The French state has failed to integrate its North African and Arab communities into the urban and social fabric because the task is structurally impossible, as illustrated by the current rioters targeting cultural institutions—notably public schools and libraries—more pointedly than in 2005. In the schools of the “difficult neighborhoods” teachers are permanently on the front line in facing the aggressive and often violent demands of teenage. In October 2020, the emblematic episode was the beheading of the history and geography professor, Samuel Paty, just outside his school in the Paris region. The rejection of French education and culture by Muslim immigrants has become overt and systematic. Furthermore, the median age of the immigrants arrested during the riots is 14 to 18 years old, whereas in 2005 it was 16 to 20 years old. This is a clear indicator that the rock-solid mindset of rejecting France and all things French is currently replicated in an even younger generation of the “youths from the suburbs.”
More immediately worryingly for the French state, the Arab Muslim riots (let’s call them what they are) are more violent and wantonly destructive, but they are not much more hostile to the Macron establishment than the protests last March by mostly working- and lower-middle-class Frenchmen over the proposed pension system reform. They are indicative of a widening gap between the state and major segments of civil society. In both cases, the police were deployed as a blunt tool to fill that gap. In both cases, the media performed on cue, generally depicting French protesters last spring as violent, ignorant, and unreasonable, and the “suburban youths” as misguided but to some extent justified in their core grievances.
President Emmanuel Macron blaming the réseaux sociaux (social networks) as the key tools of instigating and coordinating riots is interesting as a thinly veiled sop to France’s chronic anti-American sentiment. His attack on U.S. technology platforms is a far cry from the blanket ban imposed by the Chinese Communist Party, but the substance is the same.
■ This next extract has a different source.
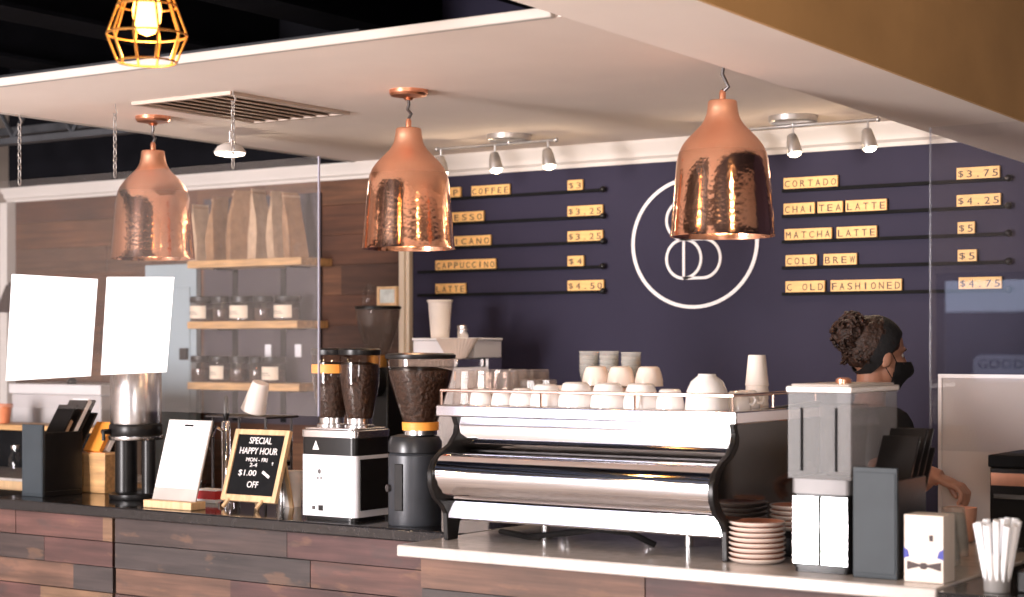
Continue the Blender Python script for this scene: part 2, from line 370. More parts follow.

As the Italian geopolitical journal Limes has pointed out, just over a decade ago the WikiLeaks scandal revealed what the French state had long suspected—that the U.S. was pursuing a strategy of wide-ranging influence on minorities in France, a real manipulative action scrupulously planned, supervised, and evaluated: “Evidently the search for autonomy in Paris aimed at recovering a first-rate role on the world stage, however underpowered, is by no means underestimated by Washington,” Fabrizio Agnocchetti wrote.
Reminiscent of the excuse made by Democrats in the U.S., Jean-Luc Mélenchon, leader of La France Insoumise (LFI), a far-left party and main opposition force to the government, insists that it is actually the police that are out of control. Faced with repeated requests from various quarters to appeal for calm, Mélenchon’s LFI Party flatly refused, declaring “We are not appealing for calm, we are appealing for justice!” This replication of trans-Atlantic wokedom, otherwise still alien to the French mainstream, bodes ill for Macron’s halting and often hesitant attempts to emancipate France from American tutelage.
France is a former superpower that professes that it still has a destiny of global import. The République is an elective monarchy ruled by regicidal monarchists who still nurture symbols and narratives far greater than their country’s size and economy make likely. Unlike America’s kitschy exceptionalism backed by raw might, the Gallic arrogance is dressed as elegance, a quest for significance rather than dominance. To that end, ever since De Gaulle entered Paris in August 1944, France has had to simulate a grandeur that is beyond her station by any quantitative reckoning. As De Gaulle once confided to a friend, “I am on a stage and I pretend to believe it, I make believe that France is a great country. It is a perpetual illusion.”
Macron, a pathetic dwarf compared to De Gaulle, declared to the global Politbureau at Davos five years ago that “France is back.” It is not. It is a nation that in trying to avoid risks is shattering into ghettos. The elites try to delegitimize as “populists” millions of French men and women who want to protect their country from further invasion. These same elites fail to integrate—let alone assimilate—further millions of hostile aliens already inside the gates.
The reality of the banlieues is light years away from the decades-old hope of Gilles Kepel, France’s former Presidential Advisor on Islamic Affairs, to create “an Andalusia” of multi-denominational tolerance in France. As Yves Charles Zarka, director of Cités, has warned years ago, the semblance of peace can’t be maintained for long because the roots of “ideological Islamism” are deep and enduring among the young rioters. France is experiencing “a central phase of the more general and mutually conflicting encounter between the West and Islam, which only someone completely blind or of radical bad faith, or possibly of disconcerting naiveté, could fail to recognize.”
As I noted in my book Defeating Jihad, published in March 2006, one fact brutally apparent in the banlieues—and painfully puzzling to many Frenchmen—is that the immigrants from North Africa and their French-born offspring reject the civilisation française that has been admired, eagerly emulated and embraced by millions of immigrants and foreigners for centuries. Why are they so immune to Racine, Zola, and Berlioz? Why don’t they ever go to the Louvre or Versailles? They may as well ask, why did Muslims, when they entered the world of Christian civilization, reject humane civilization along with Christianity. As I wrote:
Outside the French ghettos the price of a wider societal “peace” is a complex web of lies and half-truths by which the elite class has sought to conceal the truth about what it has done to the French nation. The real cause of the French intifada is the enormous growth, dysfunctionality, and arrogant self-confidence of the Muslim immigrant community within France, coupled with the cultural enfeeblement and demographic decline of the French nation.
That enfeeblement, manifested in the post-Christian tolerance gone berserk, is the main enemy. This is as true today as it was when I wrote those lines. “No other race subscribes to these moral principles… because they are weapons of self-annihilation,” the late Jean Raspail wrote at the end of the last century. They need to be understood for what they are, and discarded, if France is to survive.